An importer seeks a refund of antidumping and countervailing duties for defective plywood that it says should have been valued at less than it was at liquidation, it said in a June 3 motion for summary judgment filed at the Court of International Trade. Bral asked the court to issue an order that the subject merchandise be reappraised to a value equal to 18% of its original value, order the assessment of ad valorum duties on the reappraised value of the merchandise, and order the refund of all excess duties plus interest (Bral Corporation v. United States, CIT # 20-00154).
Antidumping duty petitioner Nucor Corp.'s standards for quantitative data over a level of trade (LOT) adjustment misrepresent the Commerce Department's requirements for quantitative data, AD respondent Productos Laminados de Monterrey (Prolamsa) argued in a reply brief at the Court of International Trade. Nothing on the record suggests that Prolamsa's evidence was "incapable of being verified," the brief said (Productos Laminados de Monterrey S.A. de C.V. v. U.S., CIT #20-00166).
The following lawsuits were recently filed at the Court of International Trade:
The U.S. Court of Appeals for the Federal Circuit issued its mandate June 2 in a case originally brought by exporter Nexteel over the second administrative review of the antidumping duty order on oil country tubular goods from South Korea. In the opinion, the appellate court said the Commerce Department didn't properly support its position that a particular market situation existed affecting inputs of the subject merchandise (see 2203110044). The Federal Circuit also sustained Commerce's practice of capping freight revenue when calculating U.S. price. Most recently in the case, respondent SeAH Steel unsuccessfully vied for a full court rehearing (Nexteel Co. Inc. v. United States, CAFC # 21-1334).

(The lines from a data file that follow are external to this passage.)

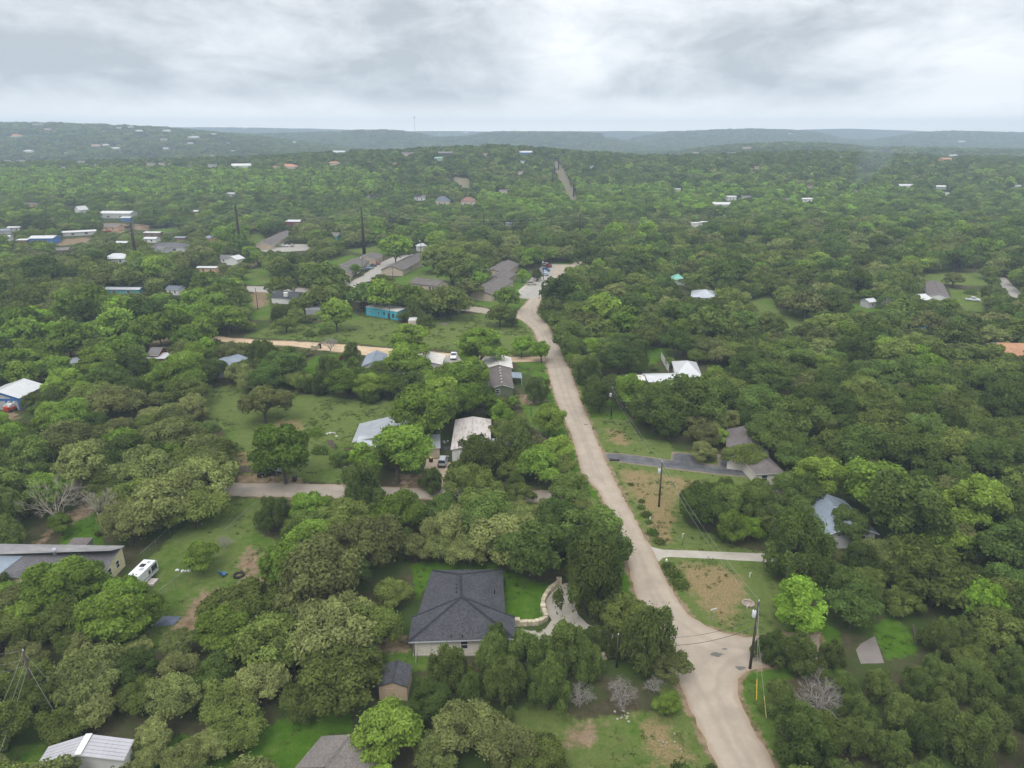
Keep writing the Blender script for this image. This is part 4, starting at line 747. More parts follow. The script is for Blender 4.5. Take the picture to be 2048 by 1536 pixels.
HILLS = [
 (70,251,20,'taupe','limestone','long tan house topping the western ridge line'), (94,260,12,'terra','limestone','terracotta roof just below the ridge crest'), (22,275,32,'terra','limestone','wide terracotta mansion on the western slope'), (121,250,15,'white','white','white roofs in a row on the western crest'), (185,255,9,'white','white','white cube house on the skyline dip'), (209,264,7,'white','white','tiny white house under the skyline dip'), (236,257,9,'grey','white','grey and white house near the skyline bump'), (261,256,10,'white','limestone','bright roof house beside the skyline bump'), (277,264,16,'pale','limestone','tan block house below the skyline bump'), (332,263,15,'pale','white','pale wide house at the ridge end'),
 (326,281,12,'grey','limestone','tan square house midway down the ridge'), (386,277,20,'white','white','white cluster house beside the pale hill road'), (427,270,10,'pale','limestone','pale house above the hill road bend'), (499,269,7,'white','white','lone white roof on the far eastern spur'), (53,305,20,'white','white','bright long white roof low on the western slope'), (131,309,8,'white','white','small white roof mid western slope'), (190,294,16,'orange','limestone','orange-tan roof midway up the western slope'), (211,292,13,'white','limestone','white roof next to the orange-tan one'), (230,299,16,'white','white','white villa below the orange-tan roof'), (279,313,6,'white','white','white speck of a house under the ridge foot'), (330,299,11,'white','white','flat white roof under the ridge end'),
 (118,322,10,'blue','white','bluish white roof at the foot of the western slope'), (14,325,10,'taupe','limestone','tan house at the slope foot by the picture edge'), (38,325,16,'taupe','limestone','broad tan house at the western slope foot'), (161,328,17,'taupe','limestone','tan gabled house in the valley woods'), (85,328,12,'taupe','limestone','modest tan roof in the valley woods'), (126,339,15,'grey','lightgrey','grey roof above the bright green tree belt'), (352,324,18,'darkbrown','limestone','dark tall-roofed house in the valley'), (297,332,22,'taupe','limestone','pale stone house with several gables in the valley'), (323,332,14,'taupe','limestone','tan house joined beside the many-gabled one'), (378,335,14,'pale','limestone','pale long house in the valley woods'), (424,335,18,'grey','lightgrey','grey house in the valley woods'), (482,336,38,'pale','white','long white and grey house in the valley'), (567,338,50,'terra','limestone','large terracotta hipped mansion in the valley'), (668,331,24,'terra','limestone','tall stone house with tan tiles in the valley'), (677,307,26,'white','white','long white flat roof above the stone tan-tiled house'), (492,322,10,'white','limestone','small pale house above the long white one'), (461,394,20,'white','white','white low roof within the bright green belt'), (424,314,13,'taupe','limestone','tan roof on the lower ridge flank'),
 (813,312,24,'plum','limestone','stone house with brown roof on the middle hill'), (847,301,10,'white','white','white strip roof near the middle hill crest'), (890,311,30,'grey','darkgrey','dark house with pale roof on the middle hill'), (878,322,17,'green','palegreen','greenish roof on the middle hill'), (947,298,20,'grey','limestone','tan house on the middle hill crest'), (970,313,17,'redbrown','limestone','tall pale house with red-brown roof on the middle hill'), (1053,310,28,'white','blue','blue-walled house with a white roof on the middle hill'), (1045,327,11,'blue','white','light blue roof below the blue-walled house'), (1041,350,12,'taupe','limestone','small tan arch-fronted house in the hill woods'), (791,333,9,'orange','limestone','little orange roof on the middle hill foot'), (744,343,19,'terra','limestone','low terracotta terrace on the middle hill foot'), (1128,314,9,'white','white','white roof beside the power line clearing'), (1117,308,5,'white','white','white speck at the head of the clearing'), (1184,338,6,'white','white','tiny white roof east of the clearing'), (1191,393,17,'grey','lightgrey','grey roof past the foot of the clearing'), (1355,385,10,'white','limestone','white steep roof in the woods east of the clearing'), (1006,388,18,'plum','limestone','brown roof before the hill beside a bare patch'), (1027,390,12,'orange','limestone','tan roof next to the brown one before the hill'),
 (1392,308,12,'grey','limestone','grey house on the eastern rise'), (1427,302,7,'white','limestone','narrow white gable on the eastern rise'), (1495,298,16,'limestone_','limestone','tan block mansion on the eastern rise'), (1464,309,17,'white','white','white roof house on the eastern rise'), (1562,309,16,'white','white','white angled roof on the eastern rise'), (1678,319,5,'white','white','white speck on the eastern plain'), (1777,308,12,'white','white','white flat house on the eastern plain'), (1925,285,14,'white','white','white farm roofs under the eastern mesa'), (1908,314,18,'white','limestone','white long roof on the eastern plain'), (1867,320,9,'white','limestone','pale small barn on the eastern plain'), (1895,323,24,'orange','peach','long earth-red roof on the eastern plain'), (1514,339,8,'orange','limestone','orange small roof in the eastern woods'), (1813,378,28,'white','white','white compound beyond the eastern green belt'), (1881,379,24,'pale','palegreen','pale greenish roof beyond the eastern green belt'), (2035,378,14,'white','white','white roof by the picture edge past the green belt'), (1891,394,11,'white','white','small white box house in the eastern woods'),
 (1464,401,21,'white','white','white building with a steep roof in the yellow-green belt'), (1493,401,18,'grey','white','grey and white building in the yellow-green belt'), (1615,405,21,'pale','white','white box building with a grey upper panel'), (1573,404,9,'taupe','limestone','small tan shed in the yellow-green belt'), (1707,387,20,'darkbrown','limestone','dark-roofed house where the blue smoke rises'), (1444,417,36,'pale','lightgrey','thin long pale roof below the yellow-green belt'), (1620,378,13,'redbrown','limestone','red-brown roof near the smoke'), (1408,454,12,'white','white','white roof patch in the dark oak woods'),
 (590,286,9,'pale','white','pale roof on the hazy valley floor past the ridge end'), (643,292,7,'white','white','white roof by the white track on the valley floor'), (465,304,7,'white','white','white roof on the lower flank below the hill road'), (255,306,7,'pale','white','pale speck of a house between two white villas'), (157,298,7,'white','white','small white house beside the orange-tan slope house'), (172,299,6,'white','white','smaller of two white houses beside the orange-tan slope house'), (379,288,11,'grey','white','grey terrace house under the white cluster house'), (456,287,6,'white','white','white hut just past the hill road'), (99,322,8,'blue','white','blue-white roof at the foot of the western slope'), (191,334,10,'grey','white','steep grey gable above the green belt'), (461,255,9,'white','white','white roof on the far plateau rim'), (489,257,8,'white','white','second white roof on the far plateau rim'), (550,259,5,'white','white','white dot on the far plateau'), (678,262,5,'white','white','white dot where the plateau dips'), (880,269,6,'white','white','white block on the plateau near the stub mast'), (931,266,9,'white','white','low white barn on the plateau past the stub mast'), (1580,268,5,'white','white','white dot on the long mesa top'), (1390,455,9,'pale','white','pale roof glimpse beside the brown steel pole'), (1018,455,5,'white','white','white roof glimpse in the dark woods past the belt')]
for (px, py, w, rm, wl, lb) in HILLS:
    rm = 'taupe' if rm == 'limestone_' else rm
    far_house(px, py, w, rm, wl, lb, RNG.uniform(-14, 14), RNG.uniform(3.2, 4.2), None, 'hip' if rm in ('terra','redbrown','slate') else 'gable', .55)
# ------------------------------------------------------------------ poles and wires
wood = mat('pole_wood', (.075,.055,.045), .85, .25, 3); rust = mat('rust_steel', (.034,.018,.017), .75, .2, .4); galv = mat('galvanised', (.42,.44,.46), .45, .1, 2, .3); porc = mat('porcelain', (.55,.56,.57), .3, .1, 3)
wire_m = mat('aluminium_wire', (.36,.36,.36), .5, .1, 3); wire_d = mat('dark_wire', (.05,.05,.052), .6, .1, 3); yellow = mat('yellow_guard', (.75,.50,.06), .5, .1, 3)
POLE_TOP = {}
def top_h(base, pyt):
    """height of a vertical thing standing at base whose top shows at photo row pyt"""
    x, y, z0 = base; lo, hi = 1, 160
    for _ in range(40):
        m = (lo + hi) / 2
        if proj(x, y, z0 + m)[1] > pyt: lo = m
        else: hi = m
    return lo
def wood_pole(key, px, py, pyt, label, arm=0., arm_dir=0., can=True, r=.17, cans=1):
    b = Gp(px, py); h = top_h(b, pyt); e = empty('utility_pole', b, 0, label, 'utility pole', 'wooden utility poles')
    m = MB(); m.tube([(0,0,0),(0,0,h*.5),(0,0,h)], [r, r*.85, r*.62], 10); m.build('pole', wood, e, True)
    if arm:
        c = MB(); d = Vector((math.cos(arm_dir), math.sin(arm_dir), 0)); n = Vector((-d.y, d.x, 0))
        p = Vector((0,0,h-.5)) + n * (r + .02); q = [p - d*arm - Vector((0,0,.06)), p + d*arm - Vector((0,0,.06)), p + d*arm + Vector((0,0,.06)), p - d*arm + Vector((0,0,.06))]
        c.mesh([*q, *[a + n*.1 for a in q]], [(3,2,1,0),(4,5,6,7),(0,1,5,4),(1,2,6,5),(2,3,7,6),(3,0,4,7)])
        ca = c.build('crossarm', wood, e)
        for t in (-.92, 0, .92):
            i = MB(); p2 = p + d*arm*t + n*.05; i.tube([p2, p2 + Vector((0,0,.16)), p2 + Vector((0,0,.3))], [.05,.08,.04], 6); i.build('insulator', porc, ca)
    else:
        i = MB(); i.tube([(0,0,h-.02),(0,0,h+.12),(0,0,h+.28)], [.05,.09,.05], 8); i.build('insulator', porc, e)
    if can:
        for k in range(cans):
            t = MB(); x = -.42 - .1 * k; z = h - 2.4 - .0 * k; t.tube([(x,.0,z),(x,.0,z+.08),(x,.0,z+.95),(x,.0,z+1.02)], [.22,.27,.27,.2], 12)
            tr = t.build('transformer', porc, e, True)
            bu = MB(); bu.tube([(x,-.1,z+1.0),(x-.05,-.12,z+1.3)], .045, 6); bu.build('bushing', wood, tr)
    POLE_TOP[key] = Vector((b[0], b[1], b[2] + h + .2)); return e
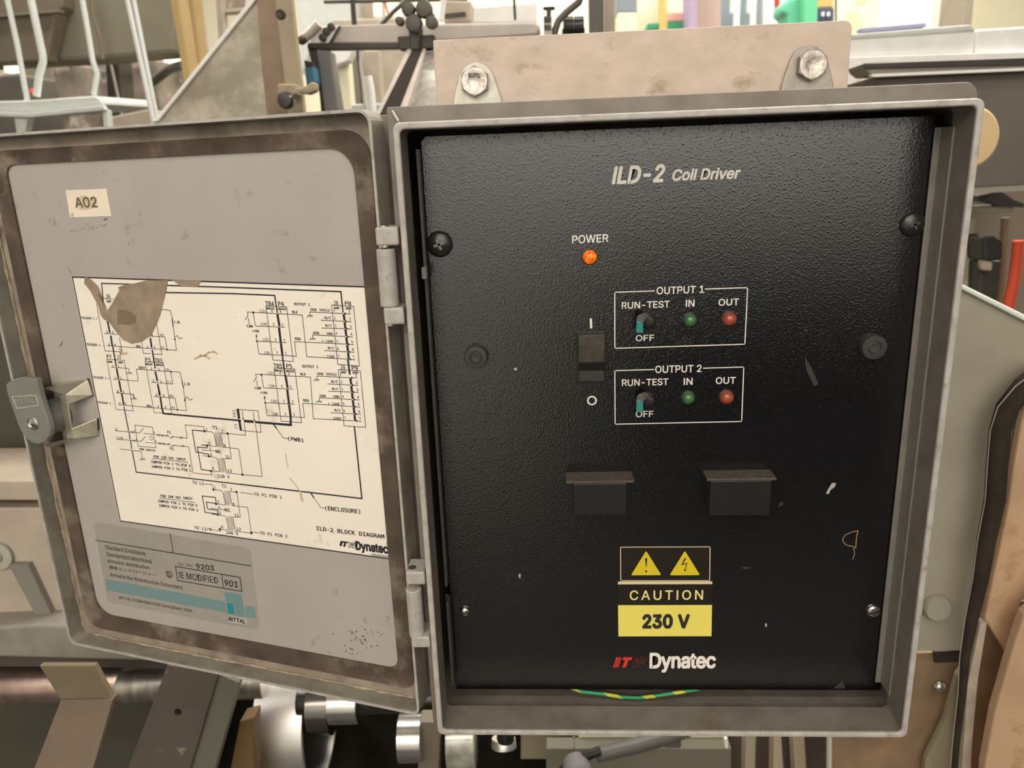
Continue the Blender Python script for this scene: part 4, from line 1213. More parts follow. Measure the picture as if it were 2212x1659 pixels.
B['column_side'] = tm('brown_column_paint', (142, 118, 94), 1.0, 0.6, var=0.2, vscale=20)
B['alu'] = mat('brushed_aluminium', (0.88, 0.86, 0.85), 0.36, 1.0, var=0.08, vscale=60, stretch=(1, 30, 30))
B['worn_steel'] = mat('worn_steel_plate', (0.52, 0.49, 0.45), 0.38, 0.9, var=0.3, vscale=40, stretch=(3, 1, 0.6))
B['copper'] = mat('warm_polished_shaft', (0.50, 0.38, 0.34), 0.30, 0.9, var=0.25, vscale=50)
LIGHT = NEAR
B['brown'] = tm('brown_painted_plate', (86, 72, 59), 1.0, 0.5, var=0.12, vscale=30, dirt=(0.36, 0.31, 0.22), damt=0.02, dscale=60)
B['tanb'] = tm('tan_bracket_paint', (124, 104, 76), 1.15, 0.6, var=0.1, vscale=30)
B['plate'] = tm('grey_green_plate', (142, 128, 104), 0.8, 0.5, var=0.10, vscale=16, bump=0.1)
B['wood'] = tm('orange_tan_panel', (178, 138, 100), 0.9, 0.6, var=0.15, vscale=14, dirt=(0.30, 0.17, 0.09), damt=0.2, dscale=14)
B['brown_dk'] = tm('dark_rust_panel', (92, 66, 42), 0.7, 0.7, var=0.25, vscale=20)
LIGHT = FAR
B['green'] = tm('green_paint', (110, 196, 156), 1.0, 0.5)
B['slate'] = tm('slate_blue_panel', (128, 136, 140), 1.0, 0.5)
B['purple'] = tm('purple_panel', (168, 148, 170), 1.0, 0.6)
B['pink'] = tm('pink_print', (226, 168, 150), 1.0, 0.6)
B['signgreen'] = tm('sign_green', (66, 150, 106), 1.0, 0.6)
B['navy'] = tm('navy_box', (66, 74, 92), 1.0, 0.6)
B['orange'] = tm('orange_box', (216, 176, 106), 1.0, 0.6)
B['redorange'] = tm('red_orange_hose', (226, 78, 48), 0.7, 0.45)
B['blue'] = tm('blue_block', (72, 122, 142), 1.0, 0.5)
B['castgrey'] = tm('light_cast_paint', (166, 150, 130), 0.85, 0.55, var=0.1, vscale=25)
B['rollpink'] = tm('brown_pink_roll', (188, 158, 146), 1.0, 0.5)
B['clutter'] = tm('mottled_machine_paint', (128, 114, 100), 1.0, 0.6, var=0.65, vscale=9, dirt=(0.62, 0.55, 0.48), damt=0.2, dscale=12)
B['belt'] = mat('matt_black_belt', (0.022, 0.018, 0.015), 0.95, spec=0.05)
B['deep'] = mat('black_depth_backing', (0.012, 0.010, 0.008), 0.9, spec=0.1, var=0.5, vscale=25)
B['rail'] = tm('worn_rail_paint', (164, 150, 136), 1.15, 0.6, var=0.1, vscale=30)
B['red'] = tm('red_paint', (200, 60, 50), 1.0, 0.5)

# ---- upper left: overhead housing, hanging tray, posts
hs = group_thing('overhead_housing', [(0, 145), (375, 115)], 1.6, 'large olive machine housing across the upper left', 'machine housing')
slab('body', [(-220, -260), (392, -260), (378, 114), (215, 128), (-220, 150)], 1.6, 0.10, B['olive'], hs, bevel=0.01)
slab('side_box', [(-220, -200), (112, -200), (136, 14), (122, 30), (100, 132), (-220, 150)], 1.55, 0.05, B['olive_dark'], hs, bevel=0.006)
slab('edge_strip', [(-220, 42), (0, 31), (128, 20), (128, 25), (0, 36), (-220, 48)], 1.53, 0.02, B['olive'], hs)
pipe('cable', [(190, -60, 1.56), (200, 30, 1.56), (219, 90, 1.56), (222, 128, 1.56)], 4, B['olive_dark'], hs)

tr = group_thing('hanging_tray', [(0, 250), (230, 262)], 1.1, 'pale grey shelf tray hanging on thin rods at the upper left', 'tray')
tp = [atZ(u, v, atY(100, 240, 1.1).z) for u, v in ((-90, 240), (60, 248), (222, 232), (212, 212), (100, 210), (-90, 216))]
zt_ = atY(100, 240, 1.1).z
build('tray_top', MB().prism([atY(u, v, 1.1) for u, v in ((-160, 222), (60, 217), (205, 207), (216, 214), (222, 226), (66, 243), (-160, 236))], (0, 0.22, 0.01)), B['tray'], tr, bevel=0.003)
slab('tray_lip', [(-160, 236), (62, 243), (222, 226), (228, 238), (66, 254), (-160, 247)], 1.09, 0.012, B['tray'], tr, bevel=0.002)
for pts in ([(30, 246), (60, 248), (52, 300), (38, 300)], [(221, 234), (229, 238), (236, 300), (226, 300)]):
    slab('tray_leg', pts, 1.1, 0.02, B['tray'], tr)
for pts in ([(12, -60), (16, 0), (38, 100), (52, 180), (59, 215), (46, 236)], [(62, -60), (67, 0), (92, 118), (93, 133), (84, 165), (79, 208)], [(168, -60), (178, 0), (192, 80), (200, 130), (210, 160), (203, 205)]):
    pipe('hanger_rod', [(u, v, 1.12) for u, v in pts], 5.2 if pts[0][0] != 62 else 7, B['pale_conduit'], tr)
cp = group_thing('conduit_pair', [(330, 256), (340, 250)], 1.0, 'pair of pale conduits slanting down to the door top', 'conduit')
pipe('conduit', [(262, -60, 1.0), (275, 0, 1.0), (330, 255, 1.0), (352, 360, 1.0)], 4.6, B['pale_conduit'], cp)
pipe('conduit', [(276, -60, 1.01), (289, 0, 1.01), (338, 250, 1.01), (360, 360, 1.01)], 4.2, B['pale_conduit'], cp)
op = group_thing('ochre_post', [(395, 170), (412, 170)], 1.35, 'wider ochre post in front of the olive housing', 'post')
slab('post', [(352, -80), (372, -80), (386, 0), (404, 110), (412, 260), (390, 260), (386, 110), (366, 0)], 1.35, 0.05, B['ochre'], op, bevel=0.004, floor=True)
slab('ochre_post', [(396, -60), (411, -60), (418, 0), (432, 130), (440, 260), (424, 260), (418, 120), (404, 0)], 1.45, 0.05, B['ochre'], bevel=0.004, floor=True,
     label='narrower ochre post just right of the wider ochre post', cat='post')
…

Gun sight inserts that use tritium for powerless illumination in low light conditions should be classified in Harmonized Tariff Schedule heading 9022 as apparatus that use beta radiation, rather than in heading 9405 as non-electrical lamps, importer Trijicon said in a complaint filed May 31 at the Court of International Trade. Despite a ruling issued by CBP to the contrary, Trijicon said heading 9022 covers apparatus that use beta radiation regardless of end use, and that the use of beta radiation is more specific for tariff classification purposes and harder to satisfy than lamp (Trijicon Inc. v. United States, CIT # 22-00040).
The Court of International Trade in a confidential June 1 opinion dismissed a challenge from Turkish steel exporter Borusan Mannesmann Boru Sanayi ve Ticaret seeking the reversal of its denied Section 232 steel and aluminum tariff exclusion requests. In a letter to the litigants, Judge Timothy Reif said that the parties have until June 8 to review the bracketed confidential information and the remainder of the opinion to see if anything else should be redacted from the public versions. The U.S. originally moved to toss the case since the subject entries are not liquidated, and Borusan filed the case under Section 1581(a), which requires a protestable decision to occur before such a claim can be made (see 2108260062). In a public judgment, Reif sided with the U.S., dismissing the case (Borusan Mannesmann Boru Sanayi ve Ticaret v. United States, CIT #21-00186).
A recent U.S. Court of Appeals for the Federal Circuit opinion, Hitachi Energy USA v. U.S., appeared in two antidumping duty cases as a supplemental authority, according to two notices at the Court of International Trade. The May 24 opinion said the Commerce Department improperly used adverse facts available over a respondent's reporting of service-related revenue. The court ruled that Commerce's change of methodology and later finding that the respondent failed to provide all the required sales data in the right form cut against the statutory requirement to provide notice and opportunity to remedy a deficiency (see 2205240028). The appellate court said that Commerce has no right to use AFA unless the respondent has failed to provide the requested information after being notified of the deficiency.
The following lawsuits were recently filed at the Court of International Trade:
The government is opposing the consolidation or test case designation of four cases involving hardwood plywood imported by Richmond International Forest Products (RIFP) at the Court of International Trade. In a motion filed May 27, the government said RIFP has already proved its products are not of Chinese origin in the case RIFP designated as a test case, but that the court would still need to consider the three other cases on an entry-specific basis (Richmond International Forest Products Inc. v. United States, CIT # 21-00063, 21-00178, 21-00318, 21-00319).
The U.S. Court of Appeals for the Federal Circuit should reverse the Court of International Trade's judgment sustaining the International Trade Commission's finding that imports of fabricated structural steel from Canada, Chile and Mexico did not harm the domestic industry, petitioner Full Member Subgroup of the American Institute of Steel Construction (AISC) said in a May 27 reply brief. The appellees in the case are "not even in agreement amongst themselves" over what the ITC decided in the case or why, and they have "failed to adequately defend" the "specific legal issues" raised by AISC, the brief said (Full Member Subgroup of the American Institute of Steel Construction v. United States, Fed. Cir. #22-1176).